Оппозиционное состояние сознания, считает Бородин, чревато искажением, повреждением души. Для него Овод, карбонарий XIX века, — это крыса. «Всякая идеологическая установка, хотя бы самым краешком близкая к революционной, в своем итоговом итоге противоестественна человеческому бытию, потому что рожден человек для созидания жизни и продолжения его посредством любви» — таково кредо Бородина.
«Русский человек еще век назад почувствовал опошление культурного пространства, идущее с крайнего Запада, наступающее на Запад серединный, на Европу...» И далее: «Что-то особое, неевропейское, почти инопланетное вызрело в недрах теперь уже исключительно американской цивилизации, и опошление сперва внутреннего культурного пространства, а затем агрессия пошлости». Тонкий знаток музыки, писатель-традиционалист возмущен современным псевдомузыкальным террором. Даже не героин, а афроамериканские ритмы прежде всего готовят все прочее человечество к подчинению иному духу. Понятно какому.
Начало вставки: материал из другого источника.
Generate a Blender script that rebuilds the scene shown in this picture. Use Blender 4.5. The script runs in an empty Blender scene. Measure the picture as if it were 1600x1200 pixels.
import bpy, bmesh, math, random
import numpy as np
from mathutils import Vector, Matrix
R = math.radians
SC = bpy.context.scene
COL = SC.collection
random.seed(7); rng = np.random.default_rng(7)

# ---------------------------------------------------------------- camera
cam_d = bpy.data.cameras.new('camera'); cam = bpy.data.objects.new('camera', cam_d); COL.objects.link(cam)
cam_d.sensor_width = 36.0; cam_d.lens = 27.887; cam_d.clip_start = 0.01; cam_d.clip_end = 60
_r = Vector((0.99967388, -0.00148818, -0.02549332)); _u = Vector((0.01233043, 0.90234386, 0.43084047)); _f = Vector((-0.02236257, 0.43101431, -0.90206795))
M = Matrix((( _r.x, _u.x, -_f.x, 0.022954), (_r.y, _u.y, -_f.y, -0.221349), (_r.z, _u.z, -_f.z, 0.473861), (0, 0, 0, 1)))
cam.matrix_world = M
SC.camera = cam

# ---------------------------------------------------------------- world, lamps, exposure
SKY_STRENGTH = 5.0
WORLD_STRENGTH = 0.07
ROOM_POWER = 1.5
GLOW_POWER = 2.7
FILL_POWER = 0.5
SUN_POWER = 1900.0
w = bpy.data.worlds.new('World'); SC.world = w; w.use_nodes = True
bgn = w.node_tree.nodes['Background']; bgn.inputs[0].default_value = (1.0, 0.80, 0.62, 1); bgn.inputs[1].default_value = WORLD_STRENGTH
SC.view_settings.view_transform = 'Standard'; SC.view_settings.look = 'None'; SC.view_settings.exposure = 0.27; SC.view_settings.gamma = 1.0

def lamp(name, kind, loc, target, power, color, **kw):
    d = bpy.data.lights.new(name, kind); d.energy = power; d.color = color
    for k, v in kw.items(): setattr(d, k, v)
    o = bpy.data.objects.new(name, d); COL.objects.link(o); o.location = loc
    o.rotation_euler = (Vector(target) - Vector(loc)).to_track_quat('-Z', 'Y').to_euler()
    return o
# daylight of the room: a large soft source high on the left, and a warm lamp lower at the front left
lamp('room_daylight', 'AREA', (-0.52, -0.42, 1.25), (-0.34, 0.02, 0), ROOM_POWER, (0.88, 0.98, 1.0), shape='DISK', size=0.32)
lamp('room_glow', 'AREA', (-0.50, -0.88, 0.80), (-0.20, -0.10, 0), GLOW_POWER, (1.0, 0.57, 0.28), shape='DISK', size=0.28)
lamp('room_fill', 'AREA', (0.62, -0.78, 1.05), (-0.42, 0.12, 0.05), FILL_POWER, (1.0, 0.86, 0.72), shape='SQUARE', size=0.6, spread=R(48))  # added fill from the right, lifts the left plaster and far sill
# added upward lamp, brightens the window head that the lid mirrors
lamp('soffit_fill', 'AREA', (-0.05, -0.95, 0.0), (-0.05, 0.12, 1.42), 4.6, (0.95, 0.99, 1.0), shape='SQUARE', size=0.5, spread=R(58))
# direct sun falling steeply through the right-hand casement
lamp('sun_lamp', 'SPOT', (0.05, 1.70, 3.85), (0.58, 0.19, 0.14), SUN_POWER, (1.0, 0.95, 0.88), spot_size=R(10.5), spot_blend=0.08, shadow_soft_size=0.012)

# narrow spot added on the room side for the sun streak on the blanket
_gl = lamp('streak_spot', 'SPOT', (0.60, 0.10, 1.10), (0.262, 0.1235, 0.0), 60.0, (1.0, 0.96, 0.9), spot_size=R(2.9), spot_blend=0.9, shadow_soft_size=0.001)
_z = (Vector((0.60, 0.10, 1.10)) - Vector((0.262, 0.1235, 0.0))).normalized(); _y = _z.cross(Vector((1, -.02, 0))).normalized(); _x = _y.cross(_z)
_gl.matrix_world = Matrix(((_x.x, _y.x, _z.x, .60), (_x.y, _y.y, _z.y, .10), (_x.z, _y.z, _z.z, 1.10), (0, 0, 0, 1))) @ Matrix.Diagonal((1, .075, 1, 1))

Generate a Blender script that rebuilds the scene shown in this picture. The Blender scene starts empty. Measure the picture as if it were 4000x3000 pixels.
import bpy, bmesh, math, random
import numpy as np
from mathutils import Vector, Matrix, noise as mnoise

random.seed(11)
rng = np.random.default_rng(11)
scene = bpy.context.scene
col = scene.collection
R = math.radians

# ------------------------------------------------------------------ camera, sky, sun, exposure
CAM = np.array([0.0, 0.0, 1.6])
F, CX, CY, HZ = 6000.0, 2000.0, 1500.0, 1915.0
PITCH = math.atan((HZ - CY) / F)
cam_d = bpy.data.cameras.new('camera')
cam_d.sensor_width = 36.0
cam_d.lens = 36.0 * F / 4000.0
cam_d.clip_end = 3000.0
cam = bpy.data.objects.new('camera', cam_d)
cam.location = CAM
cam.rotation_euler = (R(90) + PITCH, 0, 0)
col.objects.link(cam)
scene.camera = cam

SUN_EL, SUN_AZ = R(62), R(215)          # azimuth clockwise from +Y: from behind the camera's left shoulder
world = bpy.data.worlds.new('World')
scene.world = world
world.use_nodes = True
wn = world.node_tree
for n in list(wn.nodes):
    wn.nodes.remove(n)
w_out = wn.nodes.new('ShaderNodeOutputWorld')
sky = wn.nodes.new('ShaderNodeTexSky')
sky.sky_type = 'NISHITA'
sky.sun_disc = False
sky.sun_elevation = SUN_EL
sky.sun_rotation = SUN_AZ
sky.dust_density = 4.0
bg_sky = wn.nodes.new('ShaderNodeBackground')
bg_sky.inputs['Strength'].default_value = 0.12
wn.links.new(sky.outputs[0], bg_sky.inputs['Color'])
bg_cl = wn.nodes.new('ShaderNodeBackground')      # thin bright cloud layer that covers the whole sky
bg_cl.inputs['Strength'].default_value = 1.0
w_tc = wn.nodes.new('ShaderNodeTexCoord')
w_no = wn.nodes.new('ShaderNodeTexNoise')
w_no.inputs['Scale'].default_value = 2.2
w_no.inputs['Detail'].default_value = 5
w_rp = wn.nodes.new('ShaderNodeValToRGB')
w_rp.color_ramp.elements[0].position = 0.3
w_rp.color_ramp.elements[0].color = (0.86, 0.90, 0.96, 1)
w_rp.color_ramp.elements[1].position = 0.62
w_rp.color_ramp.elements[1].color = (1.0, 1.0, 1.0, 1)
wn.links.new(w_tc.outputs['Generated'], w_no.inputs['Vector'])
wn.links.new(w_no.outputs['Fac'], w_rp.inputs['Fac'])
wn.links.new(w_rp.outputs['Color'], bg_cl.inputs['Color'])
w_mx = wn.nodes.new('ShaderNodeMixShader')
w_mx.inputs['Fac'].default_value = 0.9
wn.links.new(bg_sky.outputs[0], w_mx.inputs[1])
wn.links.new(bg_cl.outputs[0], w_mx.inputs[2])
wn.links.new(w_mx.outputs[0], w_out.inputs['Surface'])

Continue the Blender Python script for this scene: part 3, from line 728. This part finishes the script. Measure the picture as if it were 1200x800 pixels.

Убежденный государственник, Бородин прямо говорит, что сопротивление государственной регенерации — и цель, и смысл, и даже нравственная потребность так называемых «неприкасаемых» — клана СМИ. Он предвидит неизбежность восстановления государства Российского, причем придется вытаскивать идею государственности уже не за плечи, а за волосы, что довольно больно. Но... «Без боли государства не возникают, без боли не распадаются и тем более не воскресают». «Или мы, русские, растворимся в “новом мировом порядке”, либо с воплем воскреснем как народ, как нация, как государство».
Чрезвычайно важно, на мой взгляд, его следующее признание о себе: «в действительности был полон любовью к человекам, что, может, одной любовью и жил, а вражду и отталкивание только изображал...»
Таковы вкратце взгляды продолжателя традиций великой русской литературы и русского духа. Поборника высшей правды.